Wikimedia Commons has proved to be a very useful source of images related to the context of this case, and I have yet to run into any problems with attribution. I am having difficulty determining how images should be arranged on each page, however, and even where I do have a clear layout in mind, it is difficult to work with the editor. I expect that this problem will be resolved after peer review. In anticipation of that review process, I feel that we are currently lacking in interactivity and diversity of content, given the emphasis on each in our contract. Much of this has to do with the fact that we were unable to work with certain materials, like Matrisciana’s documentary, in ways we had initially planned. This is by no means an insurmountable issue, we will simply need to focus on our existing content, presenting it in a more interactive format instead of supplementing it with additional content. I would like to see what issues our peers hone-in on specifically, but in any case, I am currently intent on compressing our contextual information. Finally, while I can offer very little specific feedback on this issue, several of our pages, namely our section on the significance of the material, simply require more content. I expect that neither of us have focused heavily on background information and presentation (about pages, the site’s title page, the title itself, etc) because we have been working exclusively with our peers, but considering that we are nearing the end of the course, we will need to prioritize these to ready the site to stand as an independent, fully realized product.

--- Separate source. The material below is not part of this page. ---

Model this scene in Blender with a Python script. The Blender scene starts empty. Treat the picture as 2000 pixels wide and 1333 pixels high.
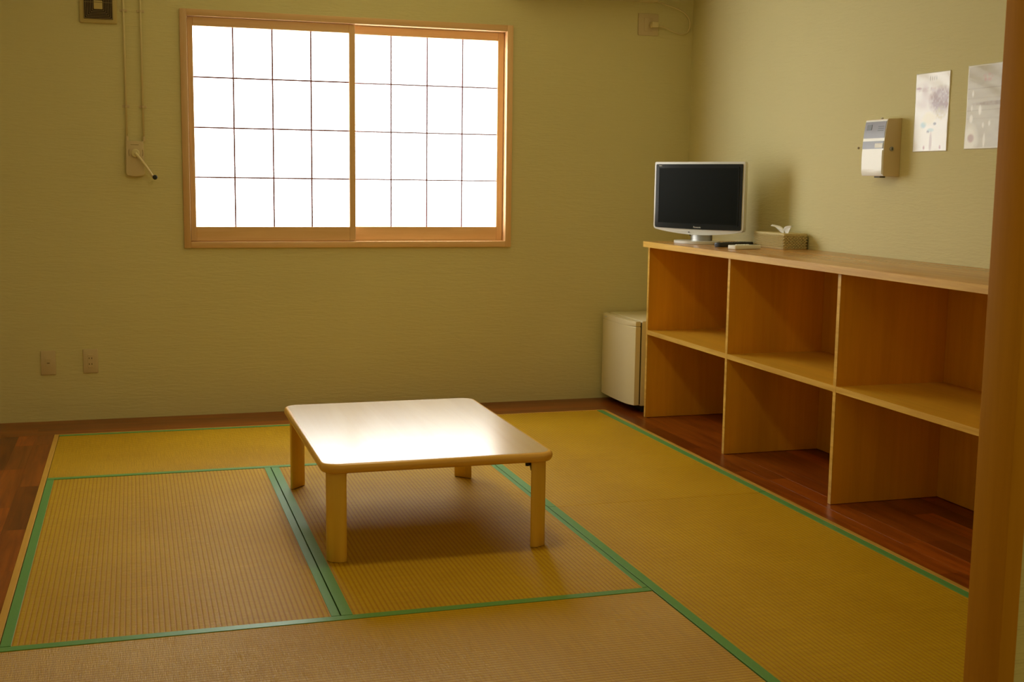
import bpy, bmesh, math, random
from mathutils import Vector, Matrix
random.seed(7)
S = bpy.context.scene
COL = S.collection
PI = math.pi
# ------------------------------------------------------------------ camera, light, exposure
PITCH, ROLL, YAW = -0.1309, 0.0129, -0.3012
CAM = Vector((0.3502, -5.7766, 1.1706))
fw = Vector((-math.sin(YAW)*math.cos(PITCH), math.cos(YAW)*math.cos(PITCH), math.sin(PITCH)))
ri = Vector((math.cos(YAW), math.sin(YAW), 0)); up = ri.cross(fw)
r_ = ri*math.cos(ROLL)+up*math.sin(ROLL); u_ = -ri*math.sin(ROLL)+up*math.cos(ROLL)
cd = bpy.data.cameras.new('camera'); cam = bpy.data.objects.new('camera', cd); COL.objects.link(cam)
M = Matrix((r_, u_, -fw)).transposed().to_4x4(); M.translation = CAM; cam.matrix_world = M
cd.sensor_width = 36; cd.lens = 2376.26*36/2000; cd.clip_start = .02
cd.dof.use_dof = True; cd.dof.focus_distance = 4.6; cd.dof.aperture_fstop = 16
S.camera = cam
w = bpy.data.worlds.new('world'); S.world = w; w.use_nodes = True
w.node_tree.nodes['Background'].inputs[0].default_value = (1, .74, .22, 1)
w.node_tree.nodes['Background'].inputs[1].default_value = .36
S.view_settings.view_transform = 'Standard'; S.view_settings.look = 'None'
S.view_settings.exposure = 0; S.view_settings.gamma = 1; S.view_settings.use_curve_mapping = False
WINDOW_LIGHT = 8.3
WINDOW_TINT = (.97, 1.0, .97, 1)

# ------------------------------------------------------------------ room measures (metres)
YW = .353          # back wall
XR = 3.25          # right wall
XL = -1.15         # left wall
YF = -4.0          # front wall, room side
FT = .092          # front wall thickness
ZC = 2.42
# ceiling lamp of the room (just above the frame), centred over the mats
LAMP = Vector((1.30, -2.12, 2.22)); LAMP_POWER = 8.5
ld = bpy.data.lights.new('lamp_light', 'AREA'); ld.shape = 'DISK'; ld.size = .26; ld.energy = LAMP_POWER; ld.color = (1, .84, .46)
lo = bpy.data.objects.new('lamp_light', ld); COL.objects.link(lo); lo.location = LAMP
# ------------------------------------------------------------------ helpers
def tag(o, label=None, cat=None, group=None, kind=None):
    if label: o['label'] = label
    if cat: o['category'] = cat
    if group: o['group'] = group
    if kind: o['kind'] = kind
    return o
def obj(name, bm, m=None, parent=None, smooth=False, loc=None, rot=None):
    me = bpy.data.meshes.new(name)
    bmesh.ops.recalc_face_normals(bm, faces=bm.faces)
    bm.to_mesh(me); bm.free()
    if smooth:
        for p in me.polygons: p.use_smooth = True
    o = bpy.data.objects.new(name, me); COL.objects.link(o)
    if m is not None:
        for mm in (m if isinstance(m, (list, tuple)) else [m]): me.materials.append(mm)
    if parent: o.parent = parent
    if loc is not None: o.location = loc
    if rot is not None: o.rotation_euler = rot
    return o
def thing(name, label, cat, loc=(0, 0, 0), rz=0, group=None, kind=None):
    o = bpy.data.objects.new(name, None); COL.objects.link(o)
    o.empty_display_size = .05
    o.location = loc; o.rotation_euler = (0, 0, rz)
    return tag(o, label, cat, group, kind)
def auto(o, ang=40):
    me = o.data
    for p in me.polygons: p.use_smooth = True
    me.set_sharp_from_angle(angle=math.radians(ang))
    return o
def box(bm, a, b, bev=0, seg=2, mat=0):
    t = bmesh.new()
    bmesh.ops.create_cube(t, size=1)
    for v in t.verts:
        v.co = Vector(((a[i]+b[i])/2 + v.co[i]*(b[i]-a[i]) for i in range(3)))
    if bev: bmesh.ops.bevel(t, geom=t.edges[:], offset=bev, segments=seg, profile=.5, affect='EDGES')
    join(bm, t, mat=mat); return bm
def join(bm, t, mtx=None, mat=0):
    if mtx is not None: bmesh.ops.transform(t, matrix=mtx, verts=t.verts)
    vs = [bm.verts.new(v.co) for v in t.verts]
    t.verts.index_update()
    for f in t.faces:
        try:
            nf = bm.faces.new([vs[v.index] for v in f.verts]); nf.material_index = mat; nf.smooth = f.smooth
        except ValueError: pass
    t.free()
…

I am also concerned about a problem which I had not anticipated: the issue of considerate language in respect to practicing Wiccans. My abrupt encounter with the Pagan Federation has left me concerned that they may have been offended by the content of the site, and while our ultimate obligation is to a broad audience of non-pagans, I do intend to review the content with respect to the organization’s information on neo-paganism and Wicca.

Response: “Witchcraft Repackaged”

While I’m waiting for email responses from the Pagan Federation UK (a possible interview candidate), and Chick Publications (regarding usage rights on select portions of “The Nervous Witch,” a Chick Tract), I thought that a good use of this post would be to analyze Caryl Matrisciana’s Witchcraft Repackaged, the 2001 documentary on the Occult which supposedly inspired many of Mallory’s radical sentiments. While the documentary is still sold by various fundamentalist Christian outlets, the entirety of the film has been released on YouTube.

The most notable aspect of the film in relation to the Mallory case is the extent to which it actually engages with Rowling’s books. Where Mallory’s observations were often entirely and intentionally devoid of context, at the very least, Matrisciana’s script verges on misinterpretation; she attempts to justify most of her allegations using the text. For instance, around seventeen minutes into the documentary, in order to support the claim that “there are the concepts of Mother Goddess,” a supposed inversion of the Biblical trinity in Wicca communities based on fertility and motherhood, “being taught,” Matrisciana cites the “sacrificial death” of Harry’s mother as a symbolic representation of this tenant, and a means of communicating it to the audience. Shortly after this, Matrisciana explores the idea of “shape-changing” by noting that Harry’s father “appears as a stag, the horned god.” This complicates the notion that by not actually reading the books, Mallory had no exposure to Rowling’s content. Rather, Mallory would have at least had a cursory understanding of the material, albeit a targeted understanding specifically intended to provoke Christian fundamentalists.

Another significant aspect of the film is that it seems to concern young audiences exclusively. The documentary is not intended for a general audience; it is clear that the film is directed at the parents of young children. The introductory section during the first seven minutes explores occult imagery in media targeting young audiences, namely teen magazines like Bliss, and shows like Buffy the Vampire Slayer. The narrator repeatedly uses words and phrases which imply deception and the threat of corruption, constructing an image of religious esotericists as antagonistic predators practicing “mind altering techniques of self-hypnosis” in “dimly lit parlors or new age fairs,” but also increasingly in “bookstores, on the internet, in public schools and libraries, and throughout the media.” Beginning nine minutes in, the film also presents an MSNBC interview with fundamentalist parent Steve Mounce, for whom the issue of Harry Potter was both a moral issue and an issue of personal autonomy. Mounce stated, “I think the merit in what [J.K. Rowling] said is that they are evil books, I think parents can make a decision on whether they want their children to read these books.” The decision to reproduce the full interview, an uninterrupted five minute clip with no additional commentary provided, hints at the importance of Mounce’s position in the framing of the film as a concerned parent.

Lastly, the film repeatedly stresses that Witchcraft, Paganism, and particularly Wicca are real religious practices in a cultural and legal sense, comparable to any mainstream religion. The point that Wiccans have historically obtained tax-exempt status in lower courts throughout the United States as well as the observation that military bases have occasionally staffed Wicca chaplains are each addressed several times over the course of the film. Moreover, while it is difficult to determine the extent to which evangelical figures chosen to appear in the film actually believed in the possibility of real magic, and the extent to which they were instead discussing that possibility in a metaphorical sense, several distinguished between Rowling’s “latin words,” and “legitimate rituals and spells” taught by professionals. Speaking on the dangers of Witchcraft, one male figure shown in the film stated, “Many youth, including Christian youth, do not see the danger in Witchcraft … they do not know that they are opening doors in their life to spirits, which will come in and create very compulsive behaviors.”